The hotels were average at best – with tough looking female agents on every floor to monitor us 24 hours a day. They kept our passports throughout our stay and we were certain we were always under surveillance. There were rumours that the KGB installed spy equipment in all the Intourist hotels. And there was always a risk we would be taken away for just about any indiscretion.

But while it is easy to paint a picture of the overwhelming drabness it was still a fascinating experience.

In Leningrad we visited the Hermitage, St. Isaac’s Cathedral and shops along the infamous Nevsky Prospect, along with the spectacular and beautifully maintained palaces – the Winter palace, the Peterhof, and the Catherine Palace, with their extensive use of blues, yellows and gold.

Our young Soviet guide, or “keeper”, was one of several thousand specially trained by the Soviet government. She kept us on a tight leash throughout and was dedicated to showing us a quasi-Utopia. Her name was Ludmilla, and we were certain she reported back to her handlers at the end of every day.

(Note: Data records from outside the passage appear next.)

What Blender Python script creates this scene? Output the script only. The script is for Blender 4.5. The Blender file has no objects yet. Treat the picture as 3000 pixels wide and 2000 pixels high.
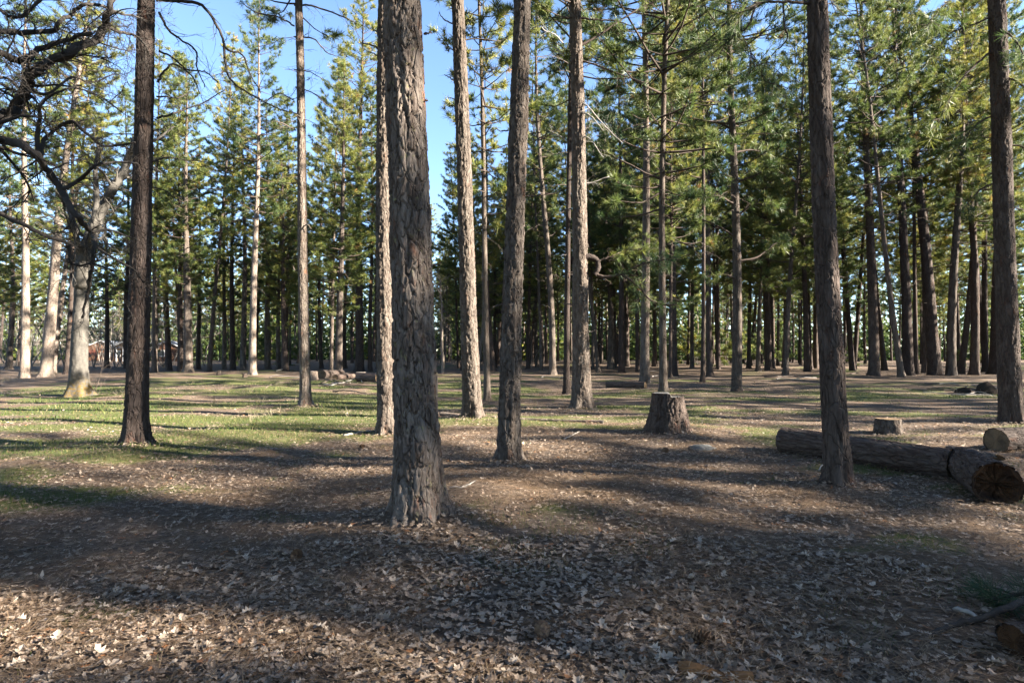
import bpy, math, time
import numpy as np
from mathutils import Vector, Matrix, Quaternion

T0 = time.time()
RNG = np.random.default_rng(7)
sc = bpy.context.scene
COL = sc.collection

# ------------------------------------------------------------------ camera
CAM_H = 1.6
PITCH = math.radians(1.14)
cam_d = bpy.data.cameras.new('camera')
cam_d.lens = 20.0
cam_d.sensor_width = 36.0
cam_d.clip_start = 0.05
cam_d.clip_end = 3000.0
cam = bpy.data.objects.new('camera', cam_d)
COL.objects.link(cam)
cam.location = (0, 0, CAM_H)
cam.rotation_euler = (math.radians(90) + PITCH, 0, 0)
sc.camera = cam

# ------------------------------------------------------------------ world, sun, exposure
SUN_AZ = math.radians(103)      # clockwise from the view direction
SUN_EL = math.radians(24)
w = bpy.data.worlds.new('World')
sc.world = w
w.use_nodes = True
nt = w.node_tree
nt.nodes.clear()
sky = nt.nodes.new('ShaderNodeTexSky')
sky.sky_type = 'NISHITA'
sky.sun_disc = False
sky.sun_elevation = SUN_EL
sky.sun_rotation = SUN_AZ
sky.altitude = 1200
sky.air_density = 0.9
sky.dust_density = 0.0
sky.ozone_density = 2.4
bg = nt.nodes.new('ShaderNodeBackground')
bg.inputs['Strength'].default_value = 0.05
wo = nt.nodes.new('ShaderNodeOutputWorld')
nt.links.new(sky.outputs[0], bg.inputs['Color'])
nt.links.new(bg.outputs[0], wo.inputs['Surface'])

SUN_DIR = Vector((math.sin(SUN_AZ) * math.cos(SUN_EL), math.cos(SUN_AZ) * math.cos(SUN_EL), math.sin(SUN_EL)))
sun_d = bpy.data.lights.new('sun', 'SUN')
sun_d.energy = 5.0
sun_d.angle = math.radians(0.55)
sun_d.color = (1.0, 0.90, 0.76)
sun = bpy.data.objects.new('sun', sun_d)
COL.objects.link(sun)
sun.rotation_euler = (-SUN_DIR).to_track_quat('-Z', 'Y').to_euler()
sun.location = (40, -25, 40)

sc.view_settings.view_transform = 'Standard'
sc.view_settings.look = 'None'
sc.view_settings.gamma = 1.0
sc.view_settings.use_curve_mapping = False
sc.view_settings.exposure = 3.35
sc.render.engine = 'CYCLES'
sc.cycles.max_bounces = 4
sc.cycles.diffuse_bounces = 2
sc.cycles.use_adaptive_sampling = True
sc.cycles.adaptive_threshold = 0.015
sc.cycles.glossy_bounces = 2
sc.cycles.transmission_bounces = 2
sc.cycles.transparent_max_bounces = 4
sc.cycles.use_denoising = True
sc.cycles.sample_clamp_indirect = 6

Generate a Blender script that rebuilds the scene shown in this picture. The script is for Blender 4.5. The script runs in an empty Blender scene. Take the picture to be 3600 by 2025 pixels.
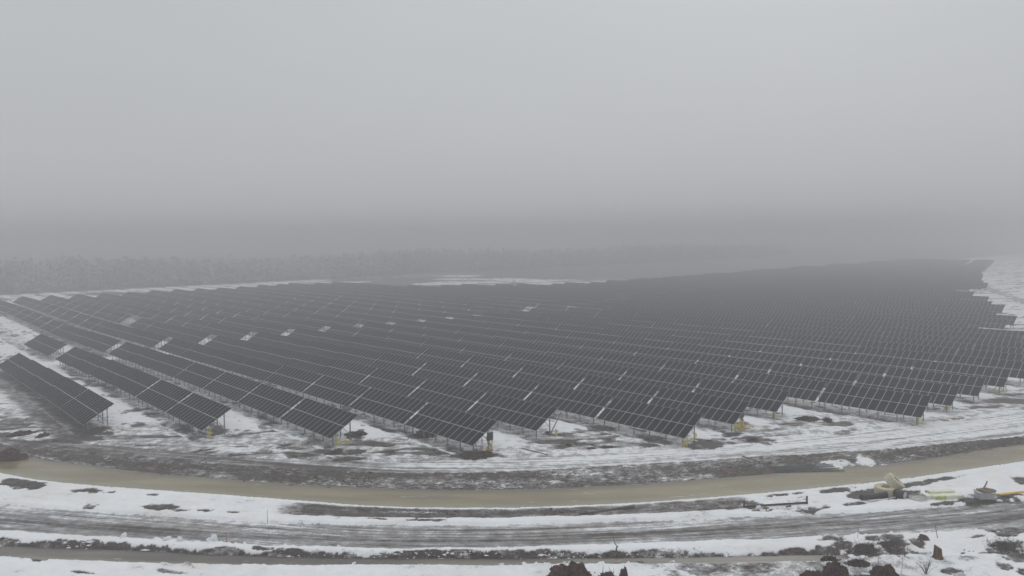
import bpy, bmesh, math, random
import numpy as np
from mathutils import Vector, Matrix, noise as mnoise

sc = bpy.context.scene
col = sc.collection
random.seed(7)
RNG = np.random.default_rng(11)

# ------------------------------------------------------------------ camera
CAM_H = 24.936
cd = bpy.data.cameras.new("camera")
cam = bpy.data.objects.new("camera", cd); col.objects.link(cam)
cd.sensor_width = 36.0
cd.lens = 2586.59 / 3600 * 36.0
cd.clip_start = 0.5; cd.clip_end = 8000
cam.matrix_world = (Matrix.Translation((0, 0, CAM_H)) @
                    Matrix.Rotation(math.pi / 2 - 0.0665594, 4, 'X') @
                    Matrix.Rotation(-0.0108181, 4, 'Z'))
sc.camera = cam

# ------------------------------------------------------------------ world: overcast sky
wd = bpy.data.worlds.new("World"); sc.world = wd; wd.use_nodes = True
nt = wd.node_tree; N = nt.nodes; Lk = nt.links
for n in list(N): N.remove(n)
out = N.new('ShaderNodeOutputWorld'); bg = N.new('ShaderNodeBackground')
sky = N.new('ShaderNodeTexSky'); sky.sky_type = 'NISHITA'; sky.sun_disc = False
sky.sun_elevation = math.radians(38); sky.sun_rotation = math.radians(20)
sky.air_density = 3.0; sky.dust_density = 8.0; sky.ozone_density = 1.0
hs = N.new('ShaderNodeHueSaturation'); hs.inputs['Saturation'].default_value = 0.05
hs.inputs['Value'].default_value = 1.0
tc = N.new('ShaderNodeTexCoord'); sep = N.new('ShaderNodeSeparateXYZ')
rmp = N.new('ShaderNodeValToRGB'); cr = rmp.color_ramp
SKY = [(0.0, (.545, .550, .548)), (.045, (.540, .547, .546)), (.09, (.530, .542, .543)), (.165, (.520, .538, .543)), (.30, (.525, .548, .560)),
       (.6, (.74, .775, .80)), (1.0, (.93, .965, .99))]
while len(cr.elements) < len(SKY): cr.elements.new(0.5)
for e, (p, c) in zip(cr.elements, SKY): e.position = p; e.color = (c[0] * .995, c[1] * .995, c[2] * 1.015, 1)
vm = N.new('ShaderNodeVectorMath'); vm.operation = 'SCALE'; vm.inputs['Scale'].default_value = 10.0
mx = N.new('ShaderNodeMix'); mx.data_type = 'RGBA'; mx.inputs['Factor'].default_value = 0.96
Lk.new(tc.outputs['Generated'], sep.inputs[0]); Lk.new(sep.outputs['Z'], rmp.inputs[0])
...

In Moscow we toured the Kremlin fortress, and spent hours walking around the cobble-stones of Red Square, with the iconic multi-coloured spirals of St. Basil’s Cathedral on one side, the Kremlin on another and the spectacular GUM department store on a third. It was, arguably, the most spectacular square in the world. And perhaps still is.

And then there was Vladimir Lenin’s tomb right in the centre of Red Square. Locals lined up for hours to see his embalmed body, but as tourists we were ushered in within minutes to see his corpse which has been preserved there, astonishingly, since his death in 1924.

Gum Department Store
Gum Department Store

After leaving Moscow, we spent a day in Kiev, mostly on the Dnieper River, and then Tashkent before flying into Samarkand, the centre of the silk routes during the 1300s. Utterly beautiful mosques, mausoleums and historical minarets, all beautifully preserved.

The city of Samarkand is over 2,750 years old and is the place where trade routes to the west, Persia, to the East, China, and to India in the south, intersected and formed the Silk Road. Majestic and architecturally stunning it is a historical treasure and has since become a UNESCO world heritage site.

Samarkand

Then there were also side trips to the equally historic cities of Dushanbe and Bukhara, and a bus trip up winding snow-lined tracks into the Pamir Mountains which stretch into Afghanistan.

Bukhara
Pamir Mountains

It seemed a long way away from the drab reality of Moscow and Leningrad, where life was chipped and cracked, broken and malfunctioning – lacking even the spirit of hope.

As we made our way back to London, on our final trip aboard an austere Aerolflot flight, we felt we were returning from 16 days in a time warp – a rigidly controlled adventure but an experience all of us clearly remember.